Aim =>
Starting with the first line and ending with the line that holds "from mathutils import Vector, Matrix", repeat the material exactly.
'''
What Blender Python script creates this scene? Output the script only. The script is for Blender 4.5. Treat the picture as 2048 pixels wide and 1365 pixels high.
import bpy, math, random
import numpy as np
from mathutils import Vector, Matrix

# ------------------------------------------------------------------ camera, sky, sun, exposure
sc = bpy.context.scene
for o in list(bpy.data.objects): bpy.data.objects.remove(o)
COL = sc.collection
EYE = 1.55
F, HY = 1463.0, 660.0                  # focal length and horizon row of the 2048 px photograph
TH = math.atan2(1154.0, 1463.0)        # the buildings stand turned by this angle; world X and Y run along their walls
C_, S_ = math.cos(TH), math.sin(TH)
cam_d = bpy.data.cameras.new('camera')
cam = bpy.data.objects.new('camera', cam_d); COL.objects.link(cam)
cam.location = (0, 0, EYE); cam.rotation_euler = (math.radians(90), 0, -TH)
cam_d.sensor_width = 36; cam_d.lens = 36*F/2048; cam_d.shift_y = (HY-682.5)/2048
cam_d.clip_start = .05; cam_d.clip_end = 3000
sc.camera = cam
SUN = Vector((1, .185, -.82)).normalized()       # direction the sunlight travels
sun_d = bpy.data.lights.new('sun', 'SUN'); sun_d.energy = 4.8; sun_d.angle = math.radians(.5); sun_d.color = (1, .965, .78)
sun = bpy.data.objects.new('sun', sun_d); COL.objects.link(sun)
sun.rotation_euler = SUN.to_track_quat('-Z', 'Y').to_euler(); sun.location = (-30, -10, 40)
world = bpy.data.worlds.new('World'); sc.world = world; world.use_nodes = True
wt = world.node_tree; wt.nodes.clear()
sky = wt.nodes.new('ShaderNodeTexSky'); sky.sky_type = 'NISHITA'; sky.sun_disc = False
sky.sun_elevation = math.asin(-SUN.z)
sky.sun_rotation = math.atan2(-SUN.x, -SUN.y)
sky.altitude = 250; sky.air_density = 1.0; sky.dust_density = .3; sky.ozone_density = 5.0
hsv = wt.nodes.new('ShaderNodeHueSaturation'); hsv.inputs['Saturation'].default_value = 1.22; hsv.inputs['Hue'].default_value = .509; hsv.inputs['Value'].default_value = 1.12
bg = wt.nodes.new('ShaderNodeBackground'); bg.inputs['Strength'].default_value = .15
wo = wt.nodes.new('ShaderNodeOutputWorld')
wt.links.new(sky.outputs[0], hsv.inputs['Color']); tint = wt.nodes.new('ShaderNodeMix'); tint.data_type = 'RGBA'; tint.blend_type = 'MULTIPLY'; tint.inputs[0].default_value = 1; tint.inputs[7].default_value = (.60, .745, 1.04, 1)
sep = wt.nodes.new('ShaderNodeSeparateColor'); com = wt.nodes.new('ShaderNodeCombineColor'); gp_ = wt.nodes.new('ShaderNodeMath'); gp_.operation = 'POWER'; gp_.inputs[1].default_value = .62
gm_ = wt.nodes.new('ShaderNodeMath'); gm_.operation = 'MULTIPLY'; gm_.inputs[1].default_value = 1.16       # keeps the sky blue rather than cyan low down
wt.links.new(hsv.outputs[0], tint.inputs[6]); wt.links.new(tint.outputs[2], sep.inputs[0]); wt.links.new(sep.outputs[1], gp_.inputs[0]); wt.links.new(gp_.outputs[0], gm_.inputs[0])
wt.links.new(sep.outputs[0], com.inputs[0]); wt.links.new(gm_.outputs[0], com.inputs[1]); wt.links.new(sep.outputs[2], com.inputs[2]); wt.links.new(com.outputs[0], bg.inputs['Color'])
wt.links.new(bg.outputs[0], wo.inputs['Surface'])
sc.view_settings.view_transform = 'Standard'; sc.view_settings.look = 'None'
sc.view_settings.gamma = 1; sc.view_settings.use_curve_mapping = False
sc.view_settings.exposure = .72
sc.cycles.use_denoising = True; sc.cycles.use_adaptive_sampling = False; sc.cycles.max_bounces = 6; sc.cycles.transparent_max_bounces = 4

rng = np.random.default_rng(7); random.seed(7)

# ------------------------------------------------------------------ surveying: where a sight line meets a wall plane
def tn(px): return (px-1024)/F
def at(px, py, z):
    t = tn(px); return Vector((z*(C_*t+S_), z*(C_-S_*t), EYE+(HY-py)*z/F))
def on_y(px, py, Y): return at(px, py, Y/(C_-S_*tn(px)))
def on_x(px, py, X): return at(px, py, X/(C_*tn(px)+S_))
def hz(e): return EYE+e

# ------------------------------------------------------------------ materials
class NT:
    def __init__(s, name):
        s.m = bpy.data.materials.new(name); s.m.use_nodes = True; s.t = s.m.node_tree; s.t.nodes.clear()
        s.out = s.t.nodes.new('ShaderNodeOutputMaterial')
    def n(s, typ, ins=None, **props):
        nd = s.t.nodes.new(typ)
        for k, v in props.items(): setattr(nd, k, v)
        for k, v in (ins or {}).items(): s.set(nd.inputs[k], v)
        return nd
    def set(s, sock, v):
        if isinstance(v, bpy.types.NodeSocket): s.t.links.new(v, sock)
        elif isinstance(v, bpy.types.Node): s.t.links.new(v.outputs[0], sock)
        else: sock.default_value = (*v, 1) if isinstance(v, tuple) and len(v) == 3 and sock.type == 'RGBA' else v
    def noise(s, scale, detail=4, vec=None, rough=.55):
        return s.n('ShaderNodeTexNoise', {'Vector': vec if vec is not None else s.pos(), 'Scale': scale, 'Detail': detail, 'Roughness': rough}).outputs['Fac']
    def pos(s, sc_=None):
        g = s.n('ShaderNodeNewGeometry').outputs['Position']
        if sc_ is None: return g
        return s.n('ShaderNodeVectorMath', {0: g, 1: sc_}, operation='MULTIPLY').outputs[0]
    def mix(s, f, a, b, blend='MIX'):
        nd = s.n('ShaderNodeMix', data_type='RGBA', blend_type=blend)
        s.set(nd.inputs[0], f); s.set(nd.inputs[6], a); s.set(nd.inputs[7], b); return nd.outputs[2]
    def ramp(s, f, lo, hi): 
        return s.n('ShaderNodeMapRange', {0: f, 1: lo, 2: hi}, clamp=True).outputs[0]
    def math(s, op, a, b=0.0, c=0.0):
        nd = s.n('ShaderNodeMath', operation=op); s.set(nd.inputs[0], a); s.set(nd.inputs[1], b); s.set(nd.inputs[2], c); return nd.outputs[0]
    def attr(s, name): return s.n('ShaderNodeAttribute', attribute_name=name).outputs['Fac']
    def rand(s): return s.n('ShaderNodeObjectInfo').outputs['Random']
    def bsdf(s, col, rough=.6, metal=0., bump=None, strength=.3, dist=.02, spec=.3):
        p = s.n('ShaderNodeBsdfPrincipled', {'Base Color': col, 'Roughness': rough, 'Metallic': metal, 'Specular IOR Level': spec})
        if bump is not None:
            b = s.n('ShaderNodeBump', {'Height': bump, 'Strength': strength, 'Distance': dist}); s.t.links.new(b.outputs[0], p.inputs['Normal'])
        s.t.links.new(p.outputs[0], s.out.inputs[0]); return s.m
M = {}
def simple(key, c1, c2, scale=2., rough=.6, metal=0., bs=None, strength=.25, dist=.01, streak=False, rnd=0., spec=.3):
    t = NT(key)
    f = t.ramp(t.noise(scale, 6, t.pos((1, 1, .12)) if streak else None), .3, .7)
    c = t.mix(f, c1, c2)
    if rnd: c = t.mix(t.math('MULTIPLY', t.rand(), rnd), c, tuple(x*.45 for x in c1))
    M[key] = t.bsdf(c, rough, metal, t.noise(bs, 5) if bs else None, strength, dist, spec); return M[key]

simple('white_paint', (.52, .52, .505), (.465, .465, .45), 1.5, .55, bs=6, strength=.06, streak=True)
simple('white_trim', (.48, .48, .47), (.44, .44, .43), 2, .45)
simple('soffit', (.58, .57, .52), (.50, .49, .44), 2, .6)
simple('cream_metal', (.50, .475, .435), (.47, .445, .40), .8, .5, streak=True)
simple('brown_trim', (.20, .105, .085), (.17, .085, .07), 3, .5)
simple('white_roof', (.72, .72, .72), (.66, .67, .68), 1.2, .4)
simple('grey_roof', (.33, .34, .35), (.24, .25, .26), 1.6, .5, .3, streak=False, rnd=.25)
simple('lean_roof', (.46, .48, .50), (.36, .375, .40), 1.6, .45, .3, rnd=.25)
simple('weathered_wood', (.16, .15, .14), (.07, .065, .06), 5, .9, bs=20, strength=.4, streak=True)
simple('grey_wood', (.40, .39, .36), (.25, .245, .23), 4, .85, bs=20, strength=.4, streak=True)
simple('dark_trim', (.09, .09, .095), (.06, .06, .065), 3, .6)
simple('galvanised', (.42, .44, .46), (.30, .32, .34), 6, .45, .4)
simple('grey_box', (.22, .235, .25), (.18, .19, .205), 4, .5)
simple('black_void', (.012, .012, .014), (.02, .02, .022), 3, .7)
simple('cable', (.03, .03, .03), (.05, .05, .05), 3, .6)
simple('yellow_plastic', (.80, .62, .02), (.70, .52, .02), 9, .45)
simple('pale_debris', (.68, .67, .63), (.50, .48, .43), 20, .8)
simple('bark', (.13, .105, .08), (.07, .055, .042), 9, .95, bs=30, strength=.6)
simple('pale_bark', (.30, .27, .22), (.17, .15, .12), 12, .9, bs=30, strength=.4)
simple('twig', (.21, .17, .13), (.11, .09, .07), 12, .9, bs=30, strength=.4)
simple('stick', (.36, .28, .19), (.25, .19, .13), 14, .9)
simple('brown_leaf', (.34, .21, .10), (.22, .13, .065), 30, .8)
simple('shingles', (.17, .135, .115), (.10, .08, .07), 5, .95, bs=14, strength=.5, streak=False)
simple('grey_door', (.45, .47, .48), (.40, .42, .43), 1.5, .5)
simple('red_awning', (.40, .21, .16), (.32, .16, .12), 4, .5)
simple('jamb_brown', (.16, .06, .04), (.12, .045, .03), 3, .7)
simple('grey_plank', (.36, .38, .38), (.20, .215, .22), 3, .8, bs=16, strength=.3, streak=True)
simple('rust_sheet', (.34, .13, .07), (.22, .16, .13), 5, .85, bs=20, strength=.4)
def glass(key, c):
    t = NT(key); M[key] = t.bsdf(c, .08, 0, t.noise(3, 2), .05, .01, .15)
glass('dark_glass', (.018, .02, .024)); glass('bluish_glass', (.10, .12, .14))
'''
Complete answer =>
What Blender Python script creates this scene? Output the script only. The script is for Blender 4.5. Treat the picture as 2048 pixels wide and 1365 pixels high.
import bpy, math, random
import numpy as np
from mathutils import Vector, Matrix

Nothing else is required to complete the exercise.